Now those three days were challenging and accessible at the same time. On day one, I woke up at 6:20am and walked with my partner. There was a nice slight breeze that made the 1.23-mile walk enjoyable. Afterward, I showered and went straight to bed. Reminder, I am also crawling my way into running. When I finally felt rested, I decided to see what my first meal would be. I had grapes and water. Again I need to figure out what fruit to eat. By lunch, I had gone to the store to grab more fruit and even stopped to get a fresh smoothie. I had more grapes and some strawberries with some dried fruit for dinner. I felt hungry! I texted my cousin and vented about how hungry I was. She then reminded me I could eat as much fruit as I wanted. I was limiting myself to three meals! 

Day 2 was game time. I woke up for my morning walk and showered after.
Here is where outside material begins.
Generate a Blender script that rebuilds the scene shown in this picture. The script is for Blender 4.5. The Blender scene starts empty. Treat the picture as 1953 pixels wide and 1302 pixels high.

I completed 1.33 miles in less time than the day before. A lot more inclines, though. When it came time to eat, I finished my grapes and drank plenty of water. I went to the farmers market with my girls for lunch, and we got a lot more fruit than I could. Eat. After some research, we saw more fruits out there than we knew. I was set for dinner. I ate way more than grapes. Zucchini is a fruit! I ate half my weight in zucchini. I went to bed full and happy.

The final day has arrived, and I substituted my walk for lawn care since that takes all of my energy, especially with this heat. I crave sushi because I regularly visited Publix for their $5 sushi on Wednesday. I miss sushi so much, but not enough to give up on a challenge. I did a water challenge for a year. I know I can survive 3 days. I have consumed an apple, dehydrated fruit, watermelon, and much water. The cravings for other foods are overwhelming, but I focus on the goal. I hit a dream that I wasn't even attempting. I lost a solid 3 lbs doing this! Tonight I am going to finish strong with watermelon and an orange. Zucchini will be my dessert, but I look forward to eating a grain tomorrow.

I am grateful for a challenge and will always be up for one, but this one has been tough and beneficial. Keep going strong and keep taking those small steps. I tried a kombucha I liked in all of this, so there are some wins under challenging situations. I was able to keep my head up during stressful situations when I usually would be ready to hurt someone. This has opened my eyes to the fact that I cannot let food be my silent killer. I am on a new path. Will you accept this 3-day fruit challenge?